IPv6 content experiment

Kevin Day toasty at dragondata.com
Mon Apr 9 12:22:55 CEST 2007

On Apr 9, 2007, at 4:28 AM, Carlos Friacas wrote:

> On Sun, 8 Apr 2007, Kevin Day wrote:
>> As everyone's aware, there's the issue of not enough eyeballs to  
>> justify content providers spending the time to deploy IPv6. End  
>> user ISPs won't do it until there's content.
> Or lack of IPv4 address blocks to be distributed by the RIRs...  
> that's the real driver for IPv6, imho.

My hope is that people will willingly start working with IPv6 before  
it's too late, rather than being forced into it by IPv4 exhaustion.  
There are benefits in IPv6 for everyone, and if I can show that it's  
not going to hurt content providers to start using it, maybe more will.

>> Many say that there are ways (tunnel brokers, teredo, etc) end  
>> users can get on IPv6, and the fact that they aren't using them  
>> means it's up to the content providers to step forward.
> My experience says this is a very ugly path... e.g. i've recently  
> seen a slide from Microsoft about Vista, and teredo is the last  
> resort option for IPv6-only p2p applications. ISATAP and 6TO4 show  
> up before Teredo...

I don't believe it's perfect either, but there are many who claim  
that it's easy for end users to do. So, by putting some very  
desirable content up on IPv6 only, and giving links to the current/ 
existing IPv6 HOWTO documents, lets see how many inexperienced users  
are able to do it? If they do have problems, what can we do to  
improve it?

I'm sure there are going to be some users stuck on IPv4 connectivity  
long after the rest of the world has moved to IPv6. Is it really that  
simple for a Vista user to access IPv6 only content? If not, why?

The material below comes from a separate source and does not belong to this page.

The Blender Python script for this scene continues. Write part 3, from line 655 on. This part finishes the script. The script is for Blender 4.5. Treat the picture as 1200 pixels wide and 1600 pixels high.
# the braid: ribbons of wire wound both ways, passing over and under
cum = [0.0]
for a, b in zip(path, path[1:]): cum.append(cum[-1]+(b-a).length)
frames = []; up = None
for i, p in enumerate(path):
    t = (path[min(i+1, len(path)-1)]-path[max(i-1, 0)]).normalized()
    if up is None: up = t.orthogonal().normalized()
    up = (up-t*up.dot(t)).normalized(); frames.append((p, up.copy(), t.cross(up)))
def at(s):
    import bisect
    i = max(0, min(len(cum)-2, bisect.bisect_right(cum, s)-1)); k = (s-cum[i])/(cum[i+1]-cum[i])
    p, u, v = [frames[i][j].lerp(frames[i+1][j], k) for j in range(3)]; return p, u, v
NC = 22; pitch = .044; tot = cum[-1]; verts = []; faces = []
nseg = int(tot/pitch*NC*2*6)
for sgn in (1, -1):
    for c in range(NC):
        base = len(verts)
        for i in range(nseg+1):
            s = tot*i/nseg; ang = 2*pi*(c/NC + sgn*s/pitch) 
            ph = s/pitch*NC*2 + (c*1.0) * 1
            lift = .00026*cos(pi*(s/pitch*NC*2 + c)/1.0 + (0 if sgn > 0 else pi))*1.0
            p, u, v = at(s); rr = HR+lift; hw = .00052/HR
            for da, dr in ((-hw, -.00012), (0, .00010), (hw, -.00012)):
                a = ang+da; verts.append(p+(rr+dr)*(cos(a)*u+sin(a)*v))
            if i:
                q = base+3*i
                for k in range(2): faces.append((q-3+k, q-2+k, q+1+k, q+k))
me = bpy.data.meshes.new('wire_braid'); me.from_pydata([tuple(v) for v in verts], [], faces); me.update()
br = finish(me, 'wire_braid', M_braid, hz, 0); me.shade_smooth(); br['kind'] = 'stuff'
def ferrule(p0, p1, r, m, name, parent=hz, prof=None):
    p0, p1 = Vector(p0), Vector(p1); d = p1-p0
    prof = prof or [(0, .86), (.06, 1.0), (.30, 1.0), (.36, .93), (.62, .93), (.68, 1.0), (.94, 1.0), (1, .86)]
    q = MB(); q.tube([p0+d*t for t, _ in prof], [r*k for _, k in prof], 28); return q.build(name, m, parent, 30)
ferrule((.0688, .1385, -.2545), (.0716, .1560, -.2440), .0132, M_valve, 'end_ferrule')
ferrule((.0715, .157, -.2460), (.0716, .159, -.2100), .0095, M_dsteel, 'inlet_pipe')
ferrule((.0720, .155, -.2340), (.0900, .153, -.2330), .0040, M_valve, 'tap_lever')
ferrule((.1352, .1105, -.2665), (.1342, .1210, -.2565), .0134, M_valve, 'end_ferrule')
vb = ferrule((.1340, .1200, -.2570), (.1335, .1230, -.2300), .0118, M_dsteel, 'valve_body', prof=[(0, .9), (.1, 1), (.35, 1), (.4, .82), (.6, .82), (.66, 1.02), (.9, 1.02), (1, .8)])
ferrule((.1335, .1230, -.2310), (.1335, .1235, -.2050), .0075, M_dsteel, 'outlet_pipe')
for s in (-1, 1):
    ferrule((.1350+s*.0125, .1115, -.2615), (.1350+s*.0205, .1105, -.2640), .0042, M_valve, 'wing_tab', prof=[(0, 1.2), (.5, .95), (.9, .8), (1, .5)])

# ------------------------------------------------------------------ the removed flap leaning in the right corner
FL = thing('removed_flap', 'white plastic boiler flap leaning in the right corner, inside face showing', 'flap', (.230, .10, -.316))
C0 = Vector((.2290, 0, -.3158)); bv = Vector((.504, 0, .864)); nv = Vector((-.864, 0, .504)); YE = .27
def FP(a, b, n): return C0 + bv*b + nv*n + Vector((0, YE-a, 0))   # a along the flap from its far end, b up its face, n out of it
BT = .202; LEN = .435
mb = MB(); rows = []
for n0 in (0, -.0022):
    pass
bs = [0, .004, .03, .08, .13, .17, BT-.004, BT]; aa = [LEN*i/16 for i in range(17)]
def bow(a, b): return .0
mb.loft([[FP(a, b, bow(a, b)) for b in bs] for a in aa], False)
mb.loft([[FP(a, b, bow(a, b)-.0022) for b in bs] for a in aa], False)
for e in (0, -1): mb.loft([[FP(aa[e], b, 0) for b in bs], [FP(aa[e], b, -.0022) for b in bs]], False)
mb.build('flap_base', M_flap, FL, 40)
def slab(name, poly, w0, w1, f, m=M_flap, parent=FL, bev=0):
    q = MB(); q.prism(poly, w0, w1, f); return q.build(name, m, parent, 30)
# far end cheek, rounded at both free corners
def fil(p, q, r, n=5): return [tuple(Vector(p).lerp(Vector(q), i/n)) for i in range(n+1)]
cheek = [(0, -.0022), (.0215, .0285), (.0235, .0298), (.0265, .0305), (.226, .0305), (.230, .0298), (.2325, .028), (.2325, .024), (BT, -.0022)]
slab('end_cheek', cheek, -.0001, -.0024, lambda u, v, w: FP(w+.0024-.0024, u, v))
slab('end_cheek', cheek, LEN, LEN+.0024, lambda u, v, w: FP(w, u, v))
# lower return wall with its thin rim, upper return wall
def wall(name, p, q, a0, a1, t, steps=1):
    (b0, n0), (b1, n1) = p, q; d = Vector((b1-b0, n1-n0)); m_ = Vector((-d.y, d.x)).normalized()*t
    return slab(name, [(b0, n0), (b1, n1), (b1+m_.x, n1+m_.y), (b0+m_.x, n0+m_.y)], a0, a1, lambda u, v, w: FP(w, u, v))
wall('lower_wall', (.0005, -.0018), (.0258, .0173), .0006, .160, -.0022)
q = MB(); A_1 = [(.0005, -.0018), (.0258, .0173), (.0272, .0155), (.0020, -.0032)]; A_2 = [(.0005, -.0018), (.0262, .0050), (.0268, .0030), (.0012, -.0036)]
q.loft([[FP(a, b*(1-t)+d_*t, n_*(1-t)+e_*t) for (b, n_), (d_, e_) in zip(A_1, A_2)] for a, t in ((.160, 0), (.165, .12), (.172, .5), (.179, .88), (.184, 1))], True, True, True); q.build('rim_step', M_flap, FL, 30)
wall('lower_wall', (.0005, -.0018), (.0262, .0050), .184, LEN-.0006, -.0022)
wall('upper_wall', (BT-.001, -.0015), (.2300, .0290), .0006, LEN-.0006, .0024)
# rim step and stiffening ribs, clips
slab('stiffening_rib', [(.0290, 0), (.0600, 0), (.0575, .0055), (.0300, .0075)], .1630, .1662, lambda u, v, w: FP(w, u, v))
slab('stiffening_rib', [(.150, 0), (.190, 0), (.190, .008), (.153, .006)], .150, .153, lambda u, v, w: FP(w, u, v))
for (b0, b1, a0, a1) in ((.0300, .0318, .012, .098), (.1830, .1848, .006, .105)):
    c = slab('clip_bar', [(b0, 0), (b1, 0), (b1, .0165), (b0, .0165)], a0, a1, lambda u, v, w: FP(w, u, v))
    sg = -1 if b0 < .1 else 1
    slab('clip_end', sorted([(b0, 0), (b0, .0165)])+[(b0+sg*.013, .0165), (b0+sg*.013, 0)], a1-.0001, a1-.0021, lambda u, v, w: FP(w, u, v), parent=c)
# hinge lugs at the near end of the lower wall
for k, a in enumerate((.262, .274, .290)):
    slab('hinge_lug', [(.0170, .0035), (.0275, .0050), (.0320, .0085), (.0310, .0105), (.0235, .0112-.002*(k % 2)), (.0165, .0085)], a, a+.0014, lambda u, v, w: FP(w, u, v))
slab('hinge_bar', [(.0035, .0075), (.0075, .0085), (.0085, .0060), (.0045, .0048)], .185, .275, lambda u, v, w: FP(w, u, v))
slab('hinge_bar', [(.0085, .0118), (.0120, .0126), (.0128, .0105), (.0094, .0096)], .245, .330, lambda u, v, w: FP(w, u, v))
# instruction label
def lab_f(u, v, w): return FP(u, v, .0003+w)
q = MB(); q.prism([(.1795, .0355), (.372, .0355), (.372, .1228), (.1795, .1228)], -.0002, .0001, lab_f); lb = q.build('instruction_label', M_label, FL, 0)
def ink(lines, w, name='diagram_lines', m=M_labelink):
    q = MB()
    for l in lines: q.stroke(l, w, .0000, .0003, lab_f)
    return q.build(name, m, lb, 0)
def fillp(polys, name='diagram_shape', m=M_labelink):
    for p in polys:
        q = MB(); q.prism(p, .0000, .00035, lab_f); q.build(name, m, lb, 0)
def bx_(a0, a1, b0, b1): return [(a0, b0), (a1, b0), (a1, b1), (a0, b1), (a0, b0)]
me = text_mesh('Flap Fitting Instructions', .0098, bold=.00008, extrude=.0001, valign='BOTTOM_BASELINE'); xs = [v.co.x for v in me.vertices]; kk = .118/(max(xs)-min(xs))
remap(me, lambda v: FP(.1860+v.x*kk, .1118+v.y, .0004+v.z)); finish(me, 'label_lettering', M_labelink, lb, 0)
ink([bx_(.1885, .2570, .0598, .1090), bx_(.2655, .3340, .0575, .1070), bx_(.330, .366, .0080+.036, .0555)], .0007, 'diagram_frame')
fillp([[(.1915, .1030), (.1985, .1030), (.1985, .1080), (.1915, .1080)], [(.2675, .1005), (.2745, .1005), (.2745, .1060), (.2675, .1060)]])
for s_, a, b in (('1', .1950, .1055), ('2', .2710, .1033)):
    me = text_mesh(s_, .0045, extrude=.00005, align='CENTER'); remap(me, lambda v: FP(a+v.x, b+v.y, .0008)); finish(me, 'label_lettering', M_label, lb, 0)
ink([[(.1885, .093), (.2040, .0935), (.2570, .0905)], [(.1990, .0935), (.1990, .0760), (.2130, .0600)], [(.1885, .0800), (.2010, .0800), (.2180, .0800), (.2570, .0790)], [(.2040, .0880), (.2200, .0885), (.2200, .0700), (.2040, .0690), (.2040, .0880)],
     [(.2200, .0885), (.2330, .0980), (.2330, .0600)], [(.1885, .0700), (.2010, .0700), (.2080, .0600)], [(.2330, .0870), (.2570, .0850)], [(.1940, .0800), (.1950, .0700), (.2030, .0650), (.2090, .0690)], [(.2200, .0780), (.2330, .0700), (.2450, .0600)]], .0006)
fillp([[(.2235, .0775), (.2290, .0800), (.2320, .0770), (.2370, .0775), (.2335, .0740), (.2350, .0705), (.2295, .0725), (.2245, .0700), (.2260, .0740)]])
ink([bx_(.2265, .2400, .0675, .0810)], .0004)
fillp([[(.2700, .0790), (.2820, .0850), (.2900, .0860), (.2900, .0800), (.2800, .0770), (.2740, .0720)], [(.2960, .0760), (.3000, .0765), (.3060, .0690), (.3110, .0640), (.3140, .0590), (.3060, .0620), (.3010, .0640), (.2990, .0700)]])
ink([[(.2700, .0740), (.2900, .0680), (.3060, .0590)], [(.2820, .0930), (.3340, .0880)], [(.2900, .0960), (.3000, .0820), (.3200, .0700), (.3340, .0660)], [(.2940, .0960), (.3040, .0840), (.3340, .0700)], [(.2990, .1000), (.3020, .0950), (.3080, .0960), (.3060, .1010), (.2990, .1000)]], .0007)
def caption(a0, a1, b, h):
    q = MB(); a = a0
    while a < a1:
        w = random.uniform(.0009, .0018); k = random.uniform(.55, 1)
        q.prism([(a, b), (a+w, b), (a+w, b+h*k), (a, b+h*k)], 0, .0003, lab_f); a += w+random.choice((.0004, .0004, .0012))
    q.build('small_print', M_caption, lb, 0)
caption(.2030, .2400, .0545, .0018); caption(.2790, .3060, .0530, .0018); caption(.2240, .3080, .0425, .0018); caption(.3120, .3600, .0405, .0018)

>> Either way, "lack of demand" is cited by many for the biggest  
>> reason why they aren't deploying IPv6. So, what if we put some  
>> desirable content up and made it available only on IPv6 and gave  
>> those who accessed via IPv4 detailed instructions on how to get on  
>> IPv6?
> I guess that isn't entirely an original idea... that's also trying  
> to push the need for IPv6 to the end-user field, when deploying  
> IPv6 should be mostly an ISP-driven task/requirement/issue...!

I agree, but I'm trying to respond to the notion that IPv6 is ready  
for the world to use, it's just a matter of content being put up on  
it to get the ball rolling. I honestly don't have an opinion either  
way on that statement, I'd prefer to find out. :)

>> How many are actually able to get on IPv6 if they want?
> Bad quality IPv6... everyone with minimum technical skills, imho.  
> It's just a matter of enabling the OS, and finding a tunnel broker.

I hope so, but I think you'd be surprised at how difficult it is for  
a non-technical user to even grasp the concepts. I'd rank "installing  
an alternative video codec" far easier than "set up an IPv6 tunnel  
broker connection", and we've all but given up trying to get our end  
users to do that.

On Apr 9, 2007, at 4:42 AM, Carlos Friacas wrote:
> Hi again,
> Now that i've followed the link...... imho, the type of content  
> involved can possibly generate:
> - (good) a great amount of data to be analized

It's about the only thing I can think of that will guarantee a large  
number of people trying desperately to access it, that isn't only  
going to cover a subset of the Internet population who probably  
already knows how to configure IPv6.

> - (bad) negative publicity for IPv6 by associating the next  
> generation internet protocol to that *type of content*

I think the internet as a whole already has that reputation, but I'm  
aware of the connotations behind this. :) The end user visible site  
will go through great pains to explain that there's more to IPv6 than  
that kind of content.

> It's a courageous experiment... hope there will be also the usual  
> way of preventing access to certain types of audiences.
> It also comes to mind that netnanny-type software can also become  
> IPv6-aware following this experiment ;-)))

I've already tested the "insert specific META tags in the page"  
method of announcing the type of content the page contains, and all  
the content filters I was able to test were fine with blocking it on  
IPv4 and IPv6. I will send a heads-up email to all the major content  
filtering companies to let them know about this experiment before it  
launches, so they can do their own testing if they choose to.